Alex: Let's start with training data, because you've mentioned several times that it's often the most important factor.

Sam: The phrase 'garbage in, garbage out' is a cliche but it's true. A model trained on poor-quality data will produce poor-quality outputs regardless of how sophisticated the model architecture is. Data quality issues include missing values, incorrect labels, data that is not representative of the real-world distribution the model will encounter in production, and bias in the data that reflects historical discrimination or unequal representation. Addressing these issues before training, not after, is the most cost-effective approach to improving model quality.

Alex: What about overfitting? I know this is a very common problem.

Sam: Overfitting happens when a model learns the training data too well, capturing noise and specific examples rather than the general underlying patterns. An overfitted model performs excellently on the training data but poorly on new, unseen data. You can detect it by evaluating the model on a held-out validation set that was not used in training: if performance is much better on training data than on validation data, the model is probably overfitting. Remedies include using more training data, applying regularisation techniques that penalise overly complex models, and using dropout in neural networks.

Alex: What are hyperparameters and why does tuning them matter?

Sam: Hyperparameters are configuration settings that control the learning process rather than being learned from data: things like the learning rate, the number of layers in a neural network, the depth of a decision tree. Choosing good hyperparameters can make the difference between a model that barely works and one that is significantly more accurate. Grid search systematically tries every combination of hyperparameter values, random search samples combinations randomly which is often more efficient, and more sophisticated approaches like Bayesian optimisation model the relationship between hyperparameter values and performance to guide the search more intelligently.

Alex: And cross-validation is the standard approach to evaluating model performance honestly?

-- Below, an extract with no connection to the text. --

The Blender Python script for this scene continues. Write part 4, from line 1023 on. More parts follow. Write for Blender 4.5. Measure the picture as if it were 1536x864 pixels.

Sam: Yes. Cross-validation involves splitting your data into multiple folds, training on some folds and evaluating on others, and rotating through so every data point is used for evaluation exactly once. This gives a much more reliable estimate of how the model will perform on genuinely new data than a single train-test split, and it helps you detect whether your performance estimate is sensitive to how the data was split.

Alex: Really technical and practical. Thanks, Sam. We'll look at AI ethics in the next lesson.